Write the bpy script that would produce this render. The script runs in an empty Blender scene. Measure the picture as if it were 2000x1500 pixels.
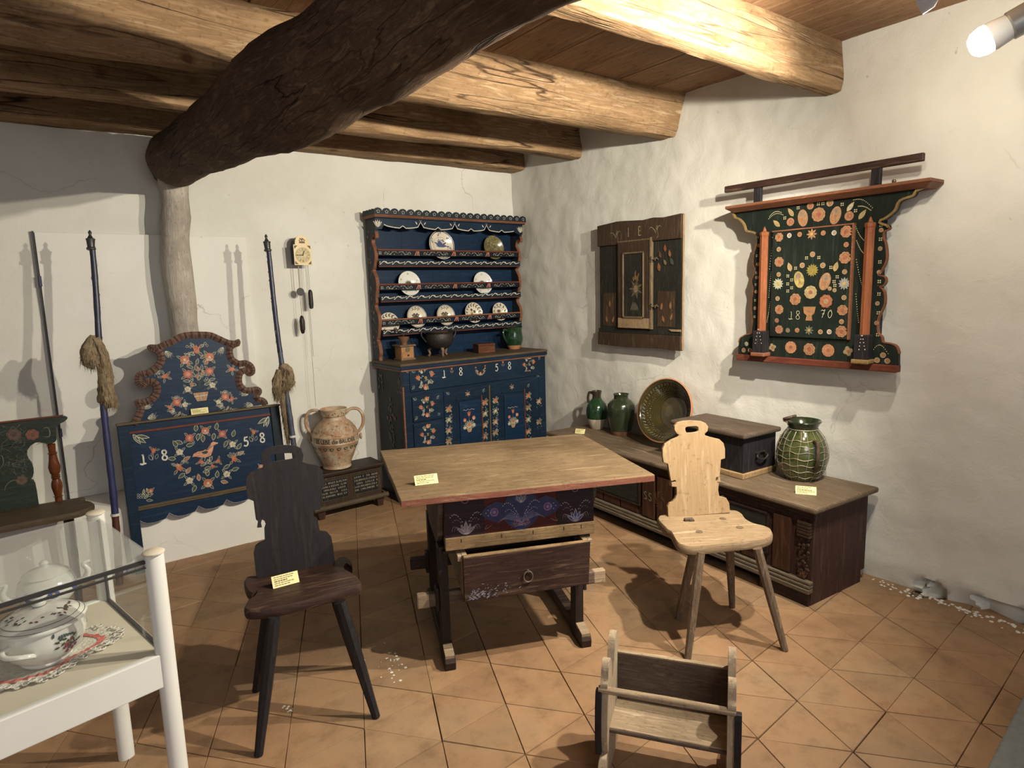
import bpy, math, random
from math import pi, sin, cos, radians as R
from mathutils import Vector, Matrix, noise
from mathutils.geometry import tessellate_polygon
random.seed(7)
S = bpy.context.scene
COL = S.collection

# ---------------------------------------------------------------- camera
FPX = 1242.97
YAW, PITCH, ROLL = 0.942777, 0.146285, -0.0287986
CAM = Vector((0, 0, 1.6))
fw = Vector((cos(YAW)*cos(PITCH), sin(YAW)*cos(PITCH), -sin(PITCH)))
rt = fw.cross(Vector((0, 0, 1))).normalized()
up = rt.cross(fw)
rt2 = rt*cos(ROLL)+up*sin(ROLL)
up2 = up*cos(ROLL)-rt*sin(ROLL)
cd = bpy.data.cameras.new('camera')
cam = bpy.data.objects.new('camera', cd)
COL.objects.link(cam)
cd.sensor_width = 36
cd.lens = 36*FPX/2000
cd.clip_start = 0.05
cam.matrix_world = Matrix((( rt2.x, up2.x, -fw.x, 0), (rt2.y, up2.y, -fw.y, 0), (rt2.z, up2.z, -fw.z, 1.6), (0, 0, 0, 1)))
S.camera = cam

# ---------------------------------------------------------------- light and exposure
S.view_settings.view_transform = 'Standard'
S.view_settings.look = 'None'
S.view_settings.gamma = 1
S.view_settings.use_curve_mapping = False
S.view_settings.exposure = 0.17
W = bpy.data.worlds.new('world'); S.world = W
W.use_nodes = True
W.node_tree.nodes['Background'].inputs[0].default_value = (0.62, 0.74, 1.0, 1)
W.node_tree.nodes['Background'].inputs[1].default_value = 0.5
LCOL = (1, .895, .725)
LAMP_A = Vector((1.75, 0.72, 2.256))
LAMP_B = Vector((2.738, 0.924, 2.41))

def spot(name, loc, aim, watts, col, rad, size=170, blend=.5):
    l = bpy.data.lights.new(name, 'SPOT'); l.energy = watts; l.color = col; l.shadow_soft_size = rad
    l.spot_size = R(size); l.spot_blend = blend
    o = bpy.data.objects.new(name, l); COL.objects.link(o); o.location = loc
    o.rotation_euler = (Vector(aim)-Vector(loc)).to_track_quat('-Z', 'Y').to_euler()
    return o

# ---------------------------------------------------------------- pixel -> point on a real plane
def ray(x, y): return rt2*((x-1000)/FPX) - up2*((y-750)/FPX) + fw
def onz(x, y, z):
    v = ray(x, y); return CAM+v*((z-CAM.z)/v.z)
def ony(x, y, Y):
    v = ray(x, y); return CAM+v*((Y-CAM.y)/v.y)
def onx(x, y, X):
    v = ray(x, y); return CAM+v*((X-CAM.x)/v.x)
def Fr(o, rz=0, rx=0): return Matrix.Translation(Vector(o)) @ Matrix.Rotation(R(rz), 4, 'Z') @ Matrix.Rotation(R(rx), 4, 'X')
def onp(M, x, y, v=0.0):            # local (u, z) on the plane local y = v
    I = M.inverted(); a = I @ CAM; d = I.to_3x3() @ ray(x, y)
    p = a+d*((v-a.y)/d.y); return (p.x, p.z)
def onl(M, x, y, h):                # local (u, v) on the plane local z = h
    I = M.inverted(); a = I @ CAM; d = I.to_3x3() @ ray(x, y)
    p = a+d*((h-a.z)/d.z); return (p.x, p.y)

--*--

**Problem**
Repeat the material above word for word and skip every image in it.

**Solved exercise**
Write the bpy script that would produce this render. The script runs in an empty Blender scene. Measure the picture as if it were 2000x1500 pixels.
import bpy, math, random
from math import pi, sin, cos, radians as R
from mathutils import Vector, Matrix, noise
from mathutils.geometry import tessellate_polygon
random.seed(7)
S = bpy.context.scene
COL = S.collection

# ---------------------------------------------------------------- camera
FPX = 1242.97
YAW, PITCH, ROLL = 0.942777, 0.146285, -0.0287986
CAM = Vector((0, 0, 1.6))
fw = Vector((cos(YAW)*cos(PITCH), sin(YAW)*cos(PITCH), -sin(PITCH)))
rt = fw.cross(Vector((0, 0, 1))).normalized()
up = rt.cross(fw)
rt2 = rt*cos(ROLL)+up*sin(ROLL)
up2 = up*cos(ROLL)-rt*sin(ROLL)
cd = bpy.data.cameras.new('camera')
cam = bpy.data.objects.new('camera', cd)
COL.objects.link(cam)
cd.sensor_width = 36
cd.lens = 36*FPX/2000
cd.clip_start = 0.05
cam.matrix_world = Matrix((( rt2.x, up2.x, -fw.x, 0), (rt2.y, up2.y, -fw.y, 0), (rt2.z, up2.z, -fw.z, 1.6), (0, 0, 0, 1)))
S.camera = cam

# ---------------------------------------------------------------- light and exposure
S.view_settings.view_transform = 'Standard'
S.view_settings.look = 'None'
S.view_settings.gamma = 1
S.view_settings.use_curve_mapping = False
S.view_settings.exposure = 0.17
W = bpy.data.worlds.new('world'); S.world = W
W.use_nodes = True
W.node_tree.nodes['Background'].inputs[0].default_value = (0.62, 0.74, 1.0, 1)
W.node_tree.nodes['Background'].inputs[1].default_value = 0.5
LCOL = (1, .895, .725)
LAMP_A = Vector((1.75, 0.72, 2.256))
LAMP_B = Vector((2.738, 0.924, 2.41))

def spot(name, loc, aim, watts, col, rad, size=170, blend=.5):
    l = bpy.data.lights.new(name, 'SPOT'); l.energy = watts; l.color = col; l.shadow_soft_size = rad
    l.spot_size = R(size); l.spot_blend = blend
    o = bpy.data.objects.new(name, l); COL.objects.link(o); o.location = loc
    o.rotation_euler = (Vector(aim)-Vector(loc)).to_track_quat('-Z', 'Y').to_euler()
    return o

# ---------------------------------------------------------------- pixel -> point on a real plane
def ray(x, y): return rt2*((x-1000)/FPX) - up2*((y-750)/FPX) + fw
def onz(x, y, z):
    v = ray(x, y); return CAM+v*((z-CAM.z)/v.z)
def ony(x, y, Y):
    v = ray(x, y); return CAM+v*((Y-CAM.y)/v.y)
def onx(x, y, X):
    v = ray(x, y); return CAM+v*((X-CAM.x)/v.x)
def Fr(o, rz=0, rx=0): return Matrix.Translation(Vector(o)) @ Matrix.Rotation(R(rz), 4, 'Z') @ Matrix.Rotation(R(rx), 4, 'X')
def onp(M, x, y, v=0.0):            # local (u, z) on the plane local y = v
    I = M.inverted(); a = I @ CAM; d = I.to_3x3() @ ray(x, y)
    p = a+d*((v-a.y)/d.y); return (p.x, p.z)
def onl(M, x, y, h):                # local (u, v) on the plane local z = h
    I = M.inverted(); a = I @ CAM; d = I.to_3x3() @ ray(x, y)
    p = a+d*((h-a.z)/d.z); return (p.x, p.y)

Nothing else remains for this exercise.